On Mon, 02 Nov 2009 10:40:50 -0500, Andrei Alexandrescu
<[email protected]> wrote:
Steven Schveighoffer wrote:
On Sun, 01 Nov 2009 01:28:56 -0400, Andrei Alexandrescu
<[email protected]> wrote:
I ran the following experiment:
mkdir deleteme
cd deleteme
mkdir std
touch std/algorithm.d
echo 'import std.algorithm; void main(){int a, b;swap(a,b);}' >main.d
dmd main
The attempt to compile main fails with "undefined identifier swap",
which means that the module I defined in the current directory
successfully hijacked the one in the standard library.
The usual D spirit is that a symbol is searched exhaustively, and
attempts at hijacking are denounced. In the module cases, it turns out
that an entire module can successfully hijack another.
Walter and I are ambivalent about this. There has been no bug report
so it seems like people didn't have a problem with things working as
they are. But maybe they never hijacked, or maybe some did hijack.

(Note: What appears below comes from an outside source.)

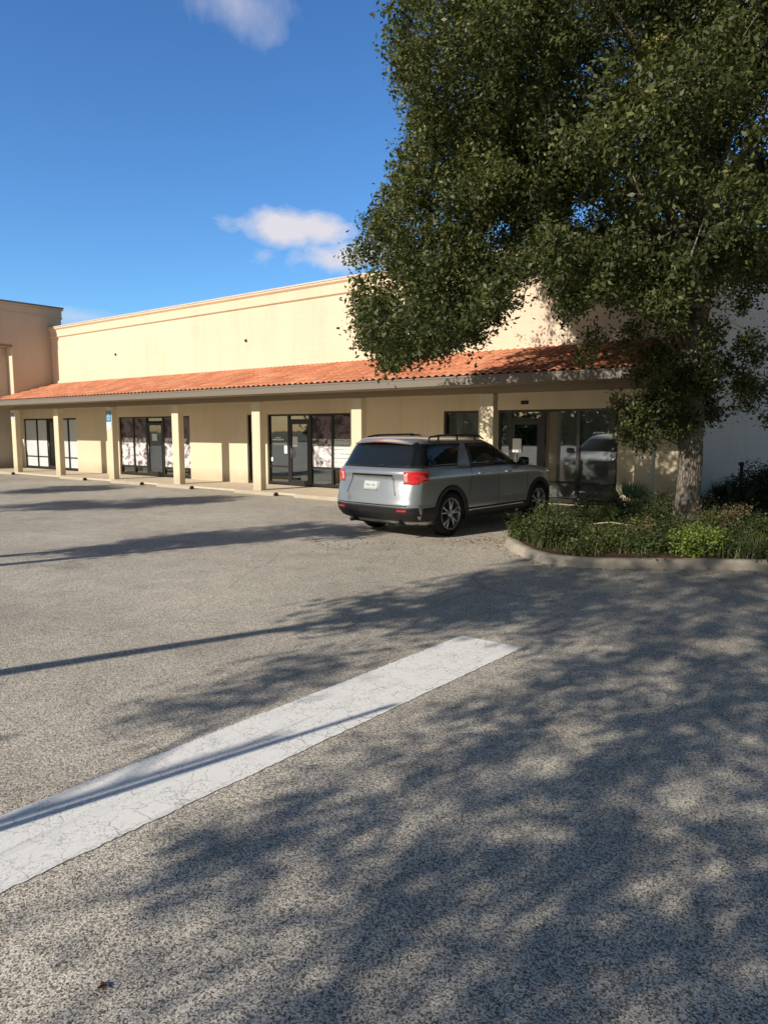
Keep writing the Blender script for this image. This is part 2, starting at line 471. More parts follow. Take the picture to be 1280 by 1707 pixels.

Question: should we change this?
No. This is completely the opposite of hijacking. I would consider
it hijacking if I had a project with a blah/file.d and the standard
library added a blah/file.d that overrode *my* file.
-Steve
The opposite of hijacking would be if any duplicates found would be an
error.
No, this is also a form of hijacking -- namespace hijacking.
example:
I write an application, defining a small internal library foo. I put a
module bar in the foo directory, and import foo.bar in my main program.
Now, someone compiles it on his system and happens to have a globally
installed foo library (completely unrelated to my app-specific foo
library) with a module bar. The compiler sees both and throws an error?
Now I have to deal with the possibility that any library can kill the
ability to compile my app by naming its directories the same?